Sometimes people need to hear the truth no matter how hideous or hurtful it may be. It's up to us as the messenger to somehow cut through the BS and give it to the person straight up without being a bitch. That takes the finesse of a Queen.

Of course, this is my opinion,...mileage may vary and you may not agree. But it's something maybe you would like to chew on,....food for thought so to speak.
 

magpie9

I have to say I think the Queen of Swords is direct, but not cruel. Sometimes the Queen of Swords is merciful, in that she will not prolong the agony of a suffering creature.
I had a sitter the other day that I had seen once before, maybe 6 months ago. That reading had been a relationship reading. She sat down this time, looked me in the eye and said,
"I came back because you made me cry last time, and I cried then because I knew you where right." I pretty much swallowed my tongue, but accepted it as the compliment it was. She has long since gotten out of that impossible relationship, and is now in a nice healthy one.
I really believe that sometimes they come in to us to hear the thing they know is true, but can't accept until someone outside their life says it to them.
 

Marcia959

Oh, my, yes, and I learned at the feet of the mistress, my Mom THE Queen of Swords. I remember telling a teacher in my junior high to his face when he confronted me that I could not respect a man who kicks dogs.

Sometimes you have to tell people the truth to save your own soul.
 

nisaba

I *never* fight to suppress my Queen Swords - she's a huge benefit to me (or anybody). I'm quite likely to deliberately invoke Her.

With situations like those described by the OP, I read what's on the cards. I sometimes insert my own opinions and advice, but only if it's really, really obvious, and I *always* preface it by saying:

"This is not a part of the reading. This is not from the cards. This is from my own life-experience and judgement, and is my personal opinion. Blah blah blah. Now, back to the reading."
 

214red

i like nisaba say what i see in the cards and usually i am very blunt and very king of swords anyways especially in readings, and i say what i see. if someone asks the questions they get the answer without the sugar coating.

however be very careful, it is not for a reader to judge a client, its to read without prejudice, if we start judging then it can color our readings. if i am doing a counselling reading thats a completely different story though
 

Umbrae

myself, I just read the cards. I never listen to the sitter's 'story'. Often I will 'shush' them "too much backstory may colour the reading"...

And I just read the cards.

I never ever allow ego-based judgment call's to creep into a reading.
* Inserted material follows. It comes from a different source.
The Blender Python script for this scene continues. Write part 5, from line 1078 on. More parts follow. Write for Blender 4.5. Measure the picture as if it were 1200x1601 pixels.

They can get a personal opinion from friends and relatives. My job is to only read the cards.

I'm a Tarot Reader

not a Tarot Opinionator
 

214red

also they waste their time telling you the back story, it makes more sense for them to get more reading time
 

Lilija

I did once, in an online reading. My sitter kept asking the same dumb questions over and over, about a particular case of unrequited love. He would go into great and tedious detail, describing some long drawn out story at work, and finish with "and then she walked by, and gave me a dirty look...what did THAT mean?" Every card I pulled was total ruination. Obsession, power play, controlling.

I told him so. He would go "mmhmm. But.... what does it REALLY MEAN?"

After three or four rounds of this, me answering the same micro-questions couched in different scenarios. "She offered me a sip of her Diet Coke, does she finally love me?" I sent him a frank email asking him if he really wants to know the serious and end-all truth. I had to cut through all this BS, for my own sanity. He said of course he did. I then asked him if I could frame the questions, and do a reading for him, and I'd send him the results. He agreed. I wrote up my questions, total cut through the BS type stuff. I sent him the list, he said "GREAT! That's exactly what I need to know!". I did the reading. I didn't charge for it, the dude had already spent quite a bit on the petty crap.

It was the Queen of Swords if I'd ever seen her in action. Twelve questions. All painful to look at. All painful answers. He didn't love her, he was obsessed with owning her. She didn't even so much as like him, no matter how flirty she was, her whole goal in any relationship was $$.

I never heard from him again. Thank you Queen of Swords.
 

Shade

The word "No" is really really healthy and it's something a Queen of Swords can be good at.

It may overstep the bounds that some people are comfortable with to be blunt about an unhealthy relationship. But the people who allow themselves to stay in unhealthy situations might hear "You will be happier in a relationship where you are respected" and think "Ok I need to work harder and communicate more clearly." If you tell them "This is not a healthy relationship" they may become defensive but it's harder for them to convince themselves you are giving them license to stay.

But then, I also appreciate what Mary Greer said in a workshop "You don't have to fix them. That is not your responsibility."